Key Takeaways
Chainlink (LINK) ‘s price could be on the brink of surrendering to $10 after being rejected over the weekend. However, the altcoin’s rejection is not the only red flag.
On-chain analysis shows that many LINK holders moved hundreds of thousands of coins to exchanges over the weekend. This suggests that bears are active again, and Chainlink’s token price could be under intense pressure.
According to Santiment data, Chainlink’s exchange inflow spiked to 300,000 tokens on Sunday, May 18, just as LINK faced rejection near $16 and started to fall.
This surge signals a clear intent to sell, as holders moved large amounts from self-custody to exchanges. Rising exchange inflows most times trigger downward pressure, and this trend suggests LINK isn’t done sliding.
If the inflow had dropped, the sentiment would have been bullish, and the Chainlink token price might have displayed strength. However, this lack of restraint from sellers leaves little room for a bullish turn, at least for now.
A closer look at the metric reveals that LINK could be following the pattern from May 16. During that period, the exchange inflow surged by about 600,000.
By the next day, LINK’s price had dropped from $17 to $15. Therefore, if history repeats and more tokens keep hitting exchanges, the altcoin could soon see a lower value.
Furthermore, an examination of the daily chart shows that Chainlink’s price has faced rejection at three key zones lately. First, it was the $17.61 resistance.
Later, it failed to break the $16.36 roadblock while struggling to move past $15.92. Historically, when a cryptocurrency fails to breach these hurdles, an extended correction could follow.
For instance, in March, the cryptocurrency got rejected by nearly $15.92. In less than two weeks, the Chainlink price dropped to $10.35.
With the red line of the Supertrend above the current value, LINK is unlikely to see a breakthrough past $17 anytime soon.
The technical setup on the daily chart was not notably different.

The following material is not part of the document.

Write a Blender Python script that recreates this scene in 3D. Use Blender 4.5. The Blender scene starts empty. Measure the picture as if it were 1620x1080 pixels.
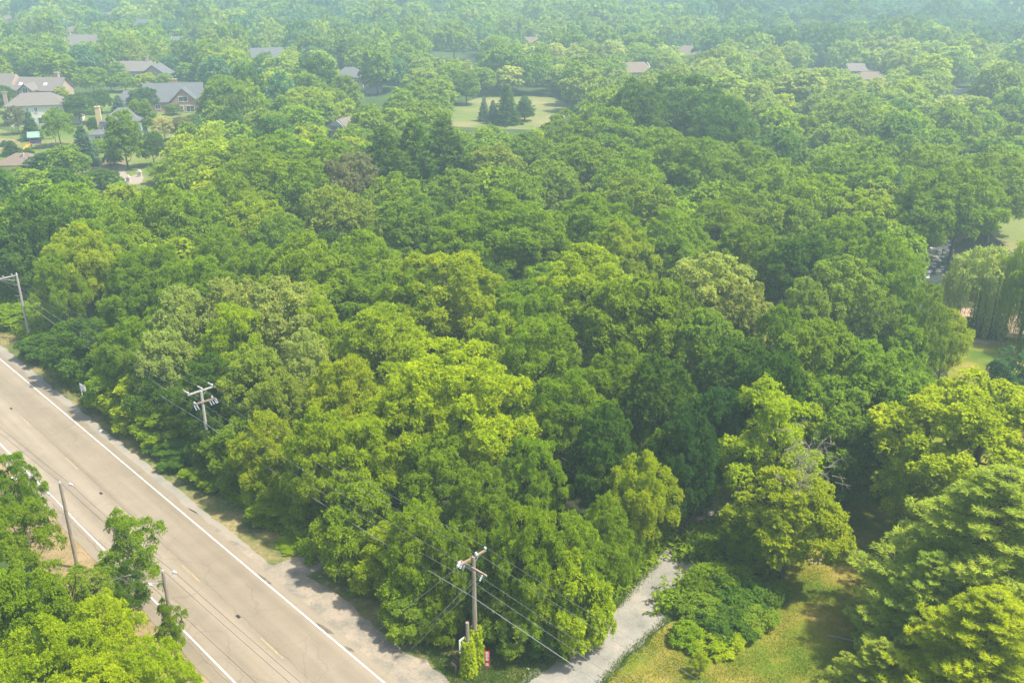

As seen below, the Moving Average Convergence Divergence (MACD) has dropped to the negative region.
This decline indicates bearish momentum, especially with the formation of a bearish crossover. For context, the bearish crossover occurred as the 26 EMA (orange) climbed above the 12 EMA (blue).
If this trend remains the same, Chainlink’s price might fall below the support level of $14.98. If that happens, LINK’s next target might be a correction toward $10.05.
Alternatively, if bulls defend the $14.98 support and buying pressure increases, this forecast might not pass.
In that scenario, LINK’s price might break the resistance at $18.03 and rally above $20.